The bill says the state will receive 15% of any settlement, localities will split 15% and the Family and Social Services Administration will get 70% to distribute around the state. Half of the 70% could be spent by local governments but it is not clear what restrictions there would be or how much would be received.

With that still up in the air, the local cities did not feel comfortable taking part in the settlement, they said.

“Nearly 80 Indiana communities opted out and I am not aware of any willing to return after hearing more details. The true risk to local communities is allowing settlement money to remain in control of the state and not local elected officials with greater knowledge of the needs of their residents,” Koons said.

Cities also had no input on the legislation and feel it is unfair to be asked to join the settlement when they have been more aggressive in going after opioid manufacturers and distributors than the state, Gray said.

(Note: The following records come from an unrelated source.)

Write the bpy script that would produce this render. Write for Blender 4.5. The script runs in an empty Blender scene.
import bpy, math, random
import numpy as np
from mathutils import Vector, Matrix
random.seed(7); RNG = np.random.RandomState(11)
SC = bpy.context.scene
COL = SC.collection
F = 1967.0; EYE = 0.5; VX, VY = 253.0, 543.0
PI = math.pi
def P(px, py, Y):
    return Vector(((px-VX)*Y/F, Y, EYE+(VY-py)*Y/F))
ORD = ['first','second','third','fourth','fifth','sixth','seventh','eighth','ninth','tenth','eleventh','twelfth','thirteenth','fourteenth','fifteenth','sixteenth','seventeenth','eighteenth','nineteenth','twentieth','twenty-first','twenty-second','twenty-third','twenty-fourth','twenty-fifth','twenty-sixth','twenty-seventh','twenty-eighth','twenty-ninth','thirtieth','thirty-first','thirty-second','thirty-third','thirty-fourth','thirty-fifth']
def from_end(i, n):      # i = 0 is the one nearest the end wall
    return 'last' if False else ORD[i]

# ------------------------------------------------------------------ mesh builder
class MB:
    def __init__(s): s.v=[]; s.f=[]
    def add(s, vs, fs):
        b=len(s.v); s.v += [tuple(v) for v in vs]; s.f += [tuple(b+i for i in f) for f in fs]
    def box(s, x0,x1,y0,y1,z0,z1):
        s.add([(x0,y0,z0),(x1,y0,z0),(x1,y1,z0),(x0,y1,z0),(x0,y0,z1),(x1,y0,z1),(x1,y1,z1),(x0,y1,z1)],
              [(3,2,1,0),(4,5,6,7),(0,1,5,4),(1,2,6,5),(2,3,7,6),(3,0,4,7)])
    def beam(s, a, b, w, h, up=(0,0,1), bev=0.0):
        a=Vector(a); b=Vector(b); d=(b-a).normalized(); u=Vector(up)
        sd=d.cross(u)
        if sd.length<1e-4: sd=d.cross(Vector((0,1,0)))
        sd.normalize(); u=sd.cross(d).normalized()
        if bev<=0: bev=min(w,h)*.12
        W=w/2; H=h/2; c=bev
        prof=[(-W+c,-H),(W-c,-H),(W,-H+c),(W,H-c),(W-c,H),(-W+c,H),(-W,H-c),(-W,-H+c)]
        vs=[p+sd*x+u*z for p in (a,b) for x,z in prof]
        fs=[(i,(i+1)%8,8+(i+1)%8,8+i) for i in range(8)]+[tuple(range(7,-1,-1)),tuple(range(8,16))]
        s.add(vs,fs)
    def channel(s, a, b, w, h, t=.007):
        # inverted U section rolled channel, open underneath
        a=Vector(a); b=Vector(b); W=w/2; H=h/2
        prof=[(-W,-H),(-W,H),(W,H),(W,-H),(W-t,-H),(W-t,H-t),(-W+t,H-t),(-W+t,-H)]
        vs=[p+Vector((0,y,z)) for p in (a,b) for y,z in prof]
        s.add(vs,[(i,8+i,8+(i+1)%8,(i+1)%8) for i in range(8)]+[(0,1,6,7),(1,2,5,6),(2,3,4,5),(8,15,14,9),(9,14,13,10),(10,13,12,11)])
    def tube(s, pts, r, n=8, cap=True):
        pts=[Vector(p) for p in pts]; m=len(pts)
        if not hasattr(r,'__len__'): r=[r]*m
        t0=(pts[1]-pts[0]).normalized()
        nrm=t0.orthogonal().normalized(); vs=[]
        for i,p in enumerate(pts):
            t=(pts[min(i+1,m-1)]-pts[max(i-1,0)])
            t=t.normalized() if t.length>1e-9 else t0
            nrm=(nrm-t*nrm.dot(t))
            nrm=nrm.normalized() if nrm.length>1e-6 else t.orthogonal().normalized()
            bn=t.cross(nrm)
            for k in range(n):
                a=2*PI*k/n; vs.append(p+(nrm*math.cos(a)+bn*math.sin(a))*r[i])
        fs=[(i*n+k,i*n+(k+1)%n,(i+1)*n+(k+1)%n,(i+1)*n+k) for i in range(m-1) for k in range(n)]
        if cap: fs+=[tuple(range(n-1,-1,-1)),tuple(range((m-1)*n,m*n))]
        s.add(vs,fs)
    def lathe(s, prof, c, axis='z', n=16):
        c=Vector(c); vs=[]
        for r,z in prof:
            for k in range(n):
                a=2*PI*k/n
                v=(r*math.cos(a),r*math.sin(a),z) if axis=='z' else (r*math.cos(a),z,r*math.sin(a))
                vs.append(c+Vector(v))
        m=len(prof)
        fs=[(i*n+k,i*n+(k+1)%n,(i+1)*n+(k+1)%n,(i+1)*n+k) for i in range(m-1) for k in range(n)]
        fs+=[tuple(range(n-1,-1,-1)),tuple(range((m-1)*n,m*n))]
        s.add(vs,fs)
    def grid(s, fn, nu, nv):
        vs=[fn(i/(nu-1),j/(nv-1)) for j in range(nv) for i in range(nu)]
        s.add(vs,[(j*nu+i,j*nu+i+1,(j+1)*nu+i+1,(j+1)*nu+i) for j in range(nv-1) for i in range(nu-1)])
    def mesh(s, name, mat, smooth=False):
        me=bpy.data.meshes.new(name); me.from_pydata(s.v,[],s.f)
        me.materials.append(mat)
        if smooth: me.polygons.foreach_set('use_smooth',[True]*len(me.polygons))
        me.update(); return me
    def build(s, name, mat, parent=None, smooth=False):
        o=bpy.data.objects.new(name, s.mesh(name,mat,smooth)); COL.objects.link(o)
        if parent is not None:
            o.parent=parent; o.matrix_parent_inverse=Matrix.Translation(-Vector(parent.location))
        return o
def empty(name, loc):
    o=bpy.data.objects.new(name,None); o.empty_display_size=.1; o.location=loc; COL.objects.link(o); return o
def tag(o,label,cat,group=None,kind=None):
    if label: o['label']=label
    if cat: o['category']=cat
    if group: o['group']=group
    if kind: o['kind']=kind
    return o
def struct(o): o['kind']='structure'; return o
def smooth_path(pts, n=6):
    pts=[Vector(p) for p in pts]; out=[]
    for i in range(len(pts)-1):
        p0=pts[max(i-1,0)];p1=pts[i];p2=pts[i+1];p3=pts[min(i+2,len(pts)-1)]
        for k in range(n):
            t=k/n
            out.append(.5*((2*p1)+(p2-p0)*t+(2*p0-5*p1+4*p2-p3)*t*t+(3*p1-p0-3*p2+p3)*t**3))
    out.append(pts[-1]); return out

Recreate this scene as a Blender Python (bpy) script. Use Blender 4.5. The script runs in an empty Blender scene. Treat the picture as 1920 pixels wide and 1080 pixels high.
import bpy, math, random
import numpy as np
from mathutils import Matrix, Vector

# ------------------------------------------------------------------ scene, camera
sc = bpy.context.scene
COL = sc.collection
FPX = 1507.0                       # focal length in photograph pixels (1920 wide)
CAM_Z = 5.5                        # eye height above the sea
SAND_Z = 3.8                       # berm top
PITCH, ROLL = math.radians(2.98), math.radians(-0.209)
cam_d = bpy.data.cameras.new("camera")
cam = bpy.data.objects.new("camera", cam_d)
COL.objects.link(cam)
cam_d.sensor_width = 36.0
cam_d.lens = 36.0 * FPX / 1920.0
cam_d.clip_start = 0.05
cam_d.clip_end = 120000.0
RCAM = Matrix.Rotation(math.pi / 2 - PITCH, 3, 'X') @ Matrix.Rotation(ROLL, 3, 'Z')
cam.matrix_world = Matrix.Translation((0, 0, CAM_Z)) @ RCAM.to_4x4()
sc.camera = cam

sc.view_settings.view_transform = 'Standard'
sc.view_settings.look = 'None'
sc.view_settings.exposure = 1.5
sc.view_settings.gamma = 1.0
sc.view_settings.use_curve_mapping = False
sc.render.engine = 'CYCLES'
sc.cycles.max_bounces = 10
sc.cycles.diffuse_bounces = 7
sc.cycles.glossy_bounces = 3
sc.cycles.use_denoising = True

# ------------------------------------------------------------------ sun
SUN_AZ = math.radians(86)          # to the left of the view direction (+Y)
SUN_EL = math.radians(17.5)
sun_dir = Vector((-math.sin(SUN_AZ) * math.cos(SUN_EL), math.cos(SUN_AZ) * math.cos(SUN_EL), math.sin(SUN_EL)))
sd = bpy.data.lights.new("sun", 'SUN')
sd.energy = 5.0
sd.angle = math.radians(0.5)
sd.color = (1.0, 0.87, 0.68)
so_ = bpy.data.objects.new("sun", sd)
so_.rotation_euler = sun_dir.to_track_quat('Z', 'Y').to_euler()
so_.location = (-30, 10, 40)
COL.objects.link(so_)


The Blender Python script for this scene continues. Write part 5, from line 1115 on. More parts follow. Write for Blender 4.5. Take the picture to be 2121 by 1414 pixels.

“The 11th hour legislation, passed in conjunction with the state budget bill, left local municipalities and counties who had done significant heavy lifting in holding opioid manufacturers and distributors accountable, with very limited options and virtually no input in the resolution. Leaders at the local level deserve better and most importantly, local folks deserve a voice,” she said.

Participating in the settlement would also prevent the cities from initiating any new claims against firms involved in the settlement, Gray said.

Rokita warned the lawsuit is not a guaranteed win and urged Franklin and Greenwood residents to call their local officials.

“Opting out of the state settlement could possibly leave your community to fight against massive corporations and their lawyers for years, or even decades, with no guarantee of any payout. If these cases even make it to trial, the litigation costs and attorney fees will surely be so high that paying them would eat up much of the funding the community is awarded,” the column says.